都会のどこにでもありそうなコンビニで働くバイトたちと店長、いずれも「同じ職場の人間」という以上の繋がりを持たない関係希薄な人々。性格はそれぞれで各々個人的な悩みや疑問や不満を抱えつつ、希薄な関係性ゆえに互いに相談したりすることもない。
そんな中の一人、誰とも一切言葉を交わすことなく黙々と実直に働く男がいた。「武藤」と呼ばれ、おにぎりの頭で日夜おにぎりを作り続ける彼には、誰にも言えない、なぜか誰もが気づいていない秘密があった。・・・といった話。
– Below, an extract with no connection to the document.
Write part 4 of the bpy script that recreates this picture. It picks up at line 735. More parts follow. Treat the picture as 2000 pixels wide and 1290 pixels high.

全話観終えてから調べて知ったけど、原作モノかと思ったらオリジナルアニメだったらしい。スタッフやキャスト声優も元々アニメ畑、声優畑のひとはあまり参加していないようで、冷静に考えると画風や動画の動きも紙芝居調だったわけで、つまり非常に異質なアニメだった。

それだけがネック。このタイトルにもひとクセあって、前半話数ではコンビニ従業員たちそれぞれが抱える個人的事情、それぞれの人生や生活における引っ掛かり=「ネック」を語ることが中心。
主人公が「武藤」青年が話の中心になっての後半は、彼の秘密、過去、ここに至る経緯を語っていくことによって「ネック」の意味が変わる。ブラックユーモアであり、冗談にもほどがあるというか、なるほどアニメでしかできないものかもしれないとも思った。

本業声優でないキャスト陣のまるで力の入っていない一般人ボイスの芝居と、どこまで計算されたものか絵も音も演出もゆるい世界、でいてうっすら窺える妙に辛辣なメッセージ性だけが芯を感じさせるという不思議な作風に、ショートアニメながら簡単に切り捨てられない魅力があった。なんなら5話辺りからちょっと毎週楽しみにも感じていたかも。

これが 15 分とか、ましてや 30 分の通常アニメだったら、メッセージ性がくどかったり演出がだるかったり話がかったるかったりでこのおもしろさは半減以下だったと思う。
このゆるさに対して ED テーマが無駄に激しいのもよかった。

同じような作品がまた出てきても同じように楽しめるかは疑問だけど、これくらい練られたショートアニメならまた観たい。